§ **Data block**:
========

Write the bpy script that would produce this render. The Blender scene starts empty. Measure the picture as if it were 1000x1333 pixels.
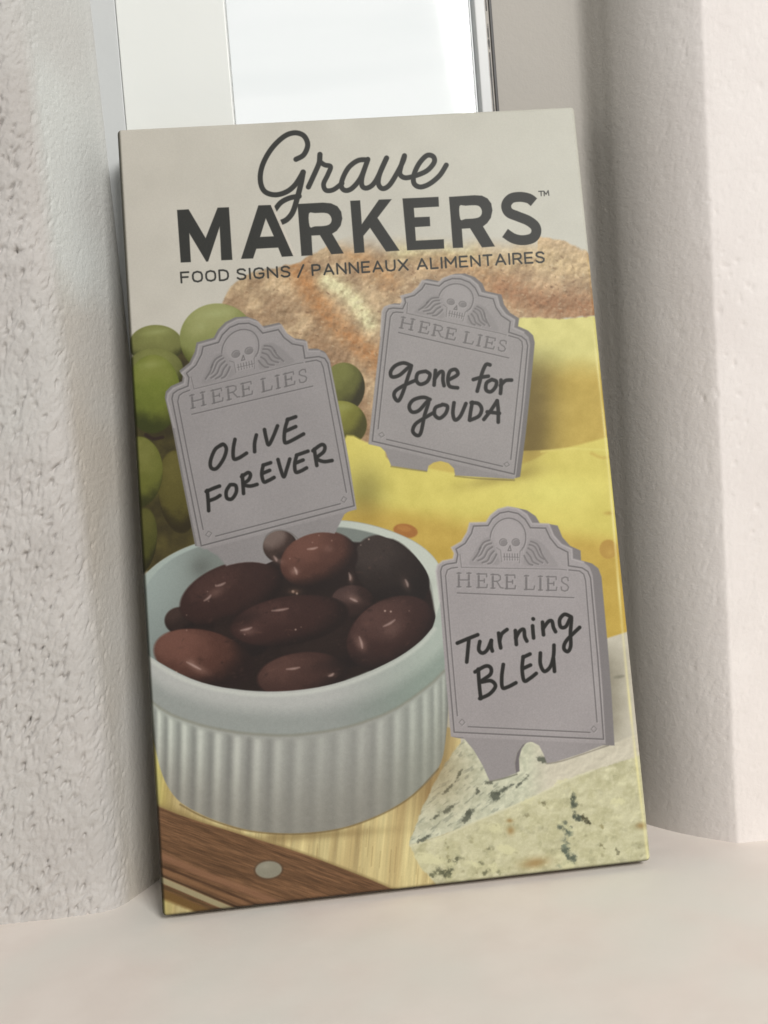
import bpy, math
import numpy as np
from mathutils import Matrix, Vector
rng = np.random.default_rng(7)
sc = bpy.context.scene

# ------------------------------------------------------------------ camera
R = np.array([[0.99369, 0.08263, -0.07584], [0, 0, 0], [0, 0, 0]])
F = 1200.0
CX, CY = 500.0, 666.5
TL, TR, BR, BL = [np.array(p, float) for p in ((152, 168), (748, 138), (848, 1121), (211, 1194))]
LEAN = math.radians(7.0)
BOX_H, BOX_T = 0.19, 0.012
def ray(x, y): return np.array([(x - CX) / F, -(y - CY) / F, -1.0])
_s = np.linalg.solve(np.array([ray(*TR), -ray(*BR), ray(*BL)]).T, ray(*TL))
_P = [ray(*TL), _s[0] * ray(*TR), _s[1] * ray(*BR), _s[2] * ray(*BL)]
_k = BOX_H / np.linalg.norm(_P[0] - _P[3]); _P = [p * _k for p in _P]
_w = _P[2] - _P[3]; _h = _P[0] - _P[3]
BOX_W = float(np.linalg.norm(_w)); _X = _w / BOX_W
RACK = float(_h @ _X)                      # the carton is racked a little out of square
_hp = _h - _X * RACK; HP = float(np.linalg.norm(_hp)); _hp /= HP
_n = np.cross(_X, _hp)
_U = _hp * math.cos(LEAN) + _n * math.sin(LEAN)
R = np.array([_X, np.cross(_U, _X), _U])
CAM = R @ (-_P[3])
SILL_Z = -BOX_T * math.sin(LEAN)
cam = bpy.data.cameras.new("camera"); co = bpy.data.objects.new("camera", cam)
sc.collection.objects.link(co); sc.camera = co
cam.sensor_fit = 'VERTICAL'; cam.sensor_height = 24; cam.sensor_width = 18
cam.lens = 24 * F / 1333.0
cam.clip_start = 0.01; cam.clip_end = 50
co.matrix_world = Matrix([list(R[0]) + [CAM[0]], list(R[1]) + [CAM[1]], list(R[2]) + [CAM[2]], [0, 0, 0, 1]])

# ------------------------------------------------------------------ light
w = bpy.data.worlds.new("World"); sc.world = w; w.use_nodes = True
w.node_tree.nodes['Background'].inputs[0].default_value = (1.0, 0.985, 0.96, 1)
w.node_tree.nodes['Background'].inputs[1].default_value = 0.22
def area(name, loc, aim, size, power, col):
    l = bpy.data.lights.new(name, 'AREA'); l.energy = power; l.size = size; l.color = col
    o = bpy.data.objects.new(name, l); sc.collection.objects.link(o); o.location = loc
    o.rotation_euler = (Vector(aim) - Vector(loc)).to_track_quat('-Z', 'Y').to_euler(); return o
area("room_light", (0.48, -1.00, 0.76), (0.06, 0.0, 0.06), 0.40, 13.4, (1.0, 0.98, 0.95))
sc.view_settings.view_transform = 'Standard'; sc.view_settings.look = 'None'
sc.view_settings.exposure = 0.09; sc.view_settings.gamma = 1

# ------------------------------------------------------------------ helpers
def link(name, me, mat=None, parent=None, **props):
    o = bpy.data.objects.new(name, me); sc.collection.objects.link(o)
    if mat: me.materials.append(mat)
    if parent: o.parent = parent
    for k, v in props.items(): o[k] = v
    return o
def mesh_from(name, V, Fc, smooth=True):
    me = bpy.data.meshes.new(name); me.from_pydata([tuple(map(float, v)) for v in V], [], Fc); me.update()
    if smooth: me.polygons.foreach_set('use_smooth', [True] * len(me.polygons))
    return me
def grid_mesh(name, G):
    """G: (ny, nx, 3)"""
    ny, nx = G.shape[:2]
    me = bpy.data.meshes.new(name)
    idx = np.arange(ny * nx).reshape(ny, nx)
    q = np.stack([idx[:-1, :-1], idx[:-1, 1:], idx[1:, 1:], idx[1:, :-1]], -1).reshape(-1, 4)
    me.vertices.add(ny * nx); me.vertices.foreach_set('co', G.reshape(-1).astype(np.float32))
    me.loops.add(q.size); me.loops.foreach_set('vertex_index', q.reshape(-1).astype(np.int32))
    me.polygons.add(len(q)); me.polygons.foreach_set('loop_start', np.arange(0, q.size, 4, dtype=np.int32))
    me.polygons.foreach_set('use_smooth', np.ones(len(q), bool))
    me.update(calc_edges=True); me.validate()
    return me
def bevel_box(name, x0, x1, y0, y1, z0, z1, mat, parent=None, b=0.0006, **props):
    import bmesh
    bm = bmesh.new(); bmesh.ops.create_cube(bm, size=1)
    for v in bm.verts:
        v.co = Vector(((x0 + x1) / 2 + v.co.x * (x1 - x0), (y0 + y1) / 2 + v.co.y * (y1 - y0), (z0 + z1) / 2 + v.co.z * (z1 - z0)))
    if b: bmesh.ops.bevel(bm, geom=bm.edges[:], offset=b, segments=3, profile=0.6, affect='EDGES')
    me = bpy.data.meshes.new(name); bm.to_mesh(me); bm.free()
    return link(name, me, mat, parent, **props)

# numpy value noise on arbitrary coordinates
_T = rng.random((256, 256)).astype(np.float32)
def vnoise(x, y):
    xi = np.floor(x).astype(np.int64); yi = np.floor(y).astype(np.int64)
    fx = (x - xi).astype(np.float32); fy = (y - yi).astype(np.float32)
    fx = fx * fx * (3 - 2 * fx); fy = fy * fy * (3 - 2 * fy)
    a = _T[yi & 255, xi & 255]; b = _T[yi & 255, (xi + 1) & 255]
    c = _T[(yi + 1) & 255, xi & 255]; d = _T[(yi + 1) & 255, (xi + 1) & 255]
    return (a * (1 - fx) + b * fx) * (1 - fy) + (c * (1 - fx) + d * fx) * fy
def fbm(x, y, o=4, g=0.5):
    s = 0; a = 1; t = 0
    for i in range(o):
        s = s + a * vnoise(x * 2 ** i + 17.3 * i, y * 2 ** i + 5.1 * i); t += a; a *= g
    return s / t
def sstep(a, b, x):
    t = np.clip((x - a) / (b - a), 0, 1); return t * t * (3 - 2 * t)

# ------------------------------------------------------------------ materials
def mat_new(name):
    m = bpy.data.materials.new(name); m.use_nodes = True
    return m, m.node_tree, m.node_tree.nodes['Principled BSDF']
def srgb(c):
    c = np.array(c, float) / 255; return tuple(np.where(c <= .04045, c / 12.92, ((c + .055) / 1.055) ** 2.4)) + (1,)
def mottled(name, c1, c2, scale, rough, bumps=(), detail=4, c3=None, finish=None, upper_col=None):
    m, nt, p = mat_new(name); N = nt.nodes; L = nt.links
    tc = N.new('ShaderNodeTexCoord')
    n1 = N.new('ShaderNodeTexNoise'); n1.inputs['Scale'].default_value = scale; n1.inputs['Detail'].default_value = detail
    L.new(tc.outputs['Object'], n1.inputs['Vector'])
    r = N.new('ShaderNodeValToRGB'); r.color_ramp.elements[0].position = .35; r.color_ramp.elements[1].position = .65
    r.color_ramp.elements[0].color = (*c1, 1); r.color_ramp.elements[1].color = (*c2, 1)
    L.new(n1.outputs['Fac'], r.inputs['Fac'])
    out = r.outputs['Color']
    if finish:
        at_ = N.new('ShaderNodeAttribute'); at_.attribute_name = 'reveal_shade'  # shade of the reveals, mixed into the wall colour
        fx = N.new('ShaderNodeMix'); fx.data_type = 'RGBA'; fx.inputs[7].default_value = (*finish, 1)
        if upper_col:
            a2 = N.new('ShaderNodeAttribute'); a2.attribute_name = 'upper_pale'; f2 = N.new('ShaderNodeMix'); f2.data_type = 'RGBA'
            f2.inputs[6].default_value = (*finish, 1); f2.inputs[7].default_value = (*upper_col, 1); L.new(a2.outputs['Fac'], f2.inputs[0]); L.new(f2.outputs[2], fx.inputs[7])
        L.new(at_.outputs['Fac'], fx.inputs[0]); L.new(out, fx.inputs[6]); out = fx.outputs[2]
    if c3:
        n2 = N.new('ShaderNodeTexNoise'); n2.inputs['Scale'].default_value = scale * 0.45; n2.inputs['Detail'].default_value = 2
        mp = N.new('ShaderNodeMapping'); mp.inputs['Location'].default_value = (3, 8, 1)
        L.new(tc.outputs['Object'], mp.inputs[0]); L.new(mp.outputs[0], n2.inputs['Vector'])
        mr = N.new('ShaderNodeMapRange'); mr.inputs[1].default_value = .45; mr.inputs[2].default_value = .7
        L.new(n2.outputs['Fac'], mr.inputs[0])
        mx = N.new('ShaderNodeMix'); mx.data_type = 'RGBA'; mx.inputs[7].default_value = (*c3, 1)
        L.new(mr.outputs[0], mx.inputs[0]); L.new(out, mx.inputs[6]); out = mx.outputs[2]
    L.new(out, p.inputs['Base Color'])
    p.inputs['Roughness'].default_value = rough
    prev = None
    for sc_, dist, det in bumps:
        nb = N.new('ShaderNodeTexNoise'); nb.inputs['Scale'].default_value = sc_; nb.inputs['Detail'].default_value = det
        L.new(tc.outputs['Object'], nb.inputs['Vector'])
        b = N.new('ShaderNodeBump'); b.inputs['Distance'].default_value = dist; b.inputs['Strength'].default_value = 1
        L.new(nb.outputs['Fac'], b.inputs['Height'])
        if prev: L.new(prev, b.inputs['Normal'])
        prev = b.outputs['Normal']
    if prev: L.new(prev, p.inputs['Normal'])
    return m
M_left = mottled('rough_plaster', (.50, .475, .45), (.565, .54, .515), 45, .9, ((900, .00019, 5), (2400, .0001, 3)), c3=(.555, .545, .52), finish=(.50, .46, .405), upper_col=(.62, .635, .61))
M_reveal = mottled('smooth_reveal_plaster', (.60, .55, .50), (.66, .61, .56), 30, .85, ((900, .00006, 4),))
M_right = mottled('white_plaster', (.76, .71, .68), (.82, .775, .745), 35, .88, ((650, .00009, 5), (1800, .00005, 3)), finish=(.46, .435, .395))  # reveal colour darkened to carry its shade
M_sill = mottled('painted_sill', (.80, .725, .665), (.84, .77, .71), 70, .55, ((420, .00005, 5),), c3=(.79, .76, .70))
M_white = mottled('white_window_paint', (.78, .80, .77), (.81, .83, .80), 12, .35, ((300, .00003, 3),))
M_grey = mottled('grey_window_paint', (.55, .57, .57), (.60, .61, .605), 12, .4, ((300, .00003, 3),))
M_gasket = mottled('black_rubber_gasket', (.02, .018, .016), (.035, .032, .03), 60, .5)
M_card = mottled('raw_grey_cardboard', (.30, .27, .2), (.36, .32, .25), 90, .8, ((1500, .00003, 3),))
M_side = mottled('printed_dark_olive_card', (.045, .042, .015), (.075, .065, .02), 60, .4)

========

§ **Task details**:
With the pictures left out, restate word for word every line of the data above, from the first down to the line that contains "co.matrix_world = Matrix([list(R[0])".

§ **Result for this task**:
Write the bpy script that would produce this render. The Blender scene starts empty. Measure the picture as if it were 1000x1333 pixels.
import bpy, math
import numpy as np
from mathutils import Matrix, Vector
rng = np.random.default_rng(7)
sc = bpy.context.scene

# ------------------------------------------------------------------ camera
R = np.array([[0.99369, 0.08263, -0.07584], [0, 0, 0], [0, 0, 0]])
F = 1200.0
CX, CY = 500.0, 666.5
TL, TR, BR, BL = [np.array(p, float) for p in ((152, 168), (748, 138), (848, 1121), (211, 1194))]
LEAN = math.radians(7.0)
BOX_H, BOX_T = 0.19, 0.012
def ray(x, y): return np.array([(x - CX) / F, -(y - CY) / F, -1.0])
_s = np.linalg.solve(np.array([ray(*TR), -ray(*BR), ray(*BL)]).T, ray(*TL))
_P = [ray(*TL), _s[0] * ray(*TR), _s[1] * ray(*BR), _s[2] * ray(*BL)]
_k = BOX_H / np.linalg.norm(_P[0] - _P[3]); _P = [p * _k for p in _P]
_w = _P[2] - _P[3]; _h = _P[0] - _P[3]
BOX_W = float(np.linalg.norm(_w)); _X = _w / BOX_W
RACK = float(_h @ _X)                      # the carton is racked a little out of square
_hp = _h - _X * RACK; HP = float(np.linalg.norm(_hp)); _hp /= HP
_n = np.cross(_X, _hp)
_U = _hp * math.cos(LEAN) + _n * math.sin(LEAN)
R = np.array([_X, np.cross(_U, _X), _U])
CAM = R @ (-_P[3])
SILL_Z = -BOX_T * math.sin(LEAN)
cam = bpy.data.cameras.new("camera"); co = bpy.data.objects.new("camera", cam)
sc.collection.objects.link(co); sc.camera = co
cam.sensor_fit = 'VERTICAL'; cam.sensor_height = 24; cam.sensor_width = 18
cam.lens = 24 * F / 1333.0
cam.clip_start = 0.01; cam.clip_end = 50
co.matrix_world = Matrix([list(R[0]) + [CAM[0]], list(R[1]) + [CAM[1]], list(R[2]) + [CAM[2]], [0, 0, 0, 1]])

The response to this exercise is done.